Major investor’s plan to break up HSBC thwarted
HSBC, one of the largest banks in the world, has managed to fend off an attempt by its largest shareholder, Chinese insurer Ping An, to split up the bank. Ping An has been calling for HSBC to separate its Asian business, arguing that its profitable operations in Asia are subsidising other parts of the bank that are not performing as well. However, the proposal failed to gain the support of any other major shareholder during HSBC’s annual general meeting. Chairman Mark Tucker has said that the result “draws a line” under a long-running debate about the bank’s structure.
While HSBC is headquartered in London, the majority of its profits are made in Asia. The bank was founded in Hong Kong and Shanghai in 1865 and, for most of its history, has had a long-distance relationship with the UK. HSBC only became a major UK high-street player in the 1990’s when it bought Midland Bank and moved its headquarters to London in 1993. However, Tucker has argued that a breakup would undermine the bank’s global strategy, and would be both risky and costly.

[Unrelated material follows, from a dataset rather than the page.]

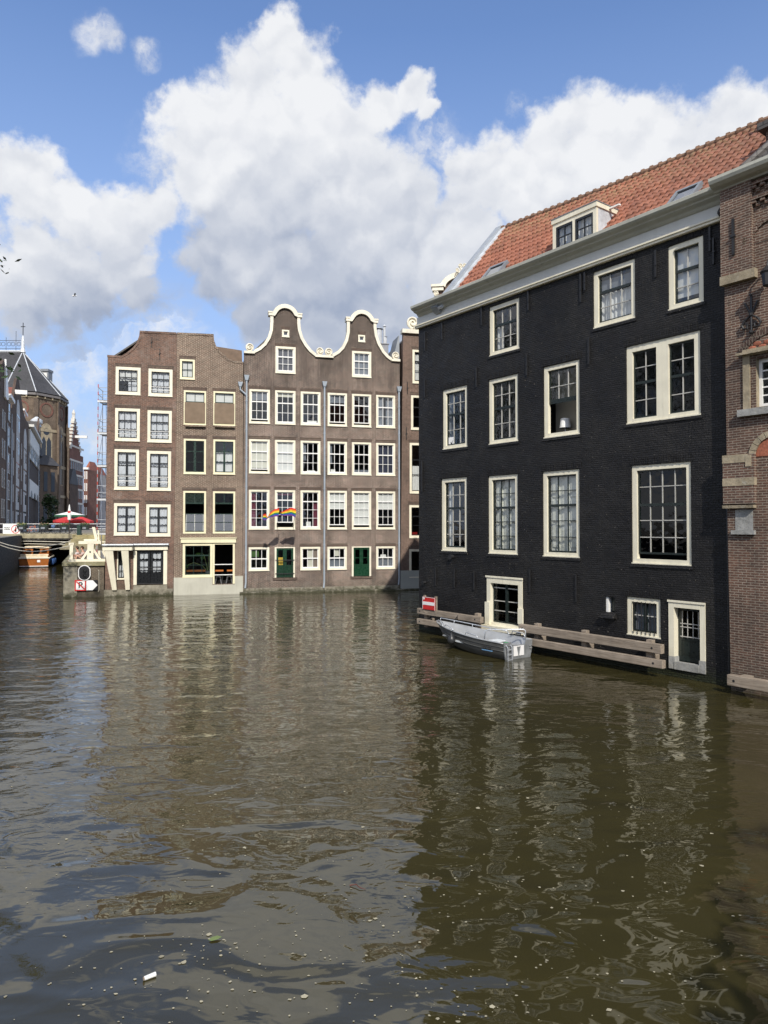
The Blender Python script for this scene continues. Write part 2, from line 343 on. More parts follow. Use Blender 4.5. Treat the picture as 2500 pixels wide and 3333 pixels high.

Beyond making a return on its investment, Ping An is partly owned by the Chinese state and could be representing Beijing’s political aims as much as its shareholders’ financial interests. According to some analysts, HSBC is the centerpiece institution in Hong Kong, China’s most important financial hub, and the idea of leaving the city’s most valuable asset in Western hands could be too risky for Beijing.
The bank’s current predicament highlights an existential crisis that dates back to its founding in Hong Kong under British rule. For HSBC, there is a jarring gap between its center of gravity in Hong Kong and its subservience to regulators in Britain. A more assertive China is now unafraid to project itself in the international business arena, but it has to tread carefully with HSBC – the stakes are high. While Ping An has vowed to continue fighting for the breakup plan, it is unclear what their next step will be.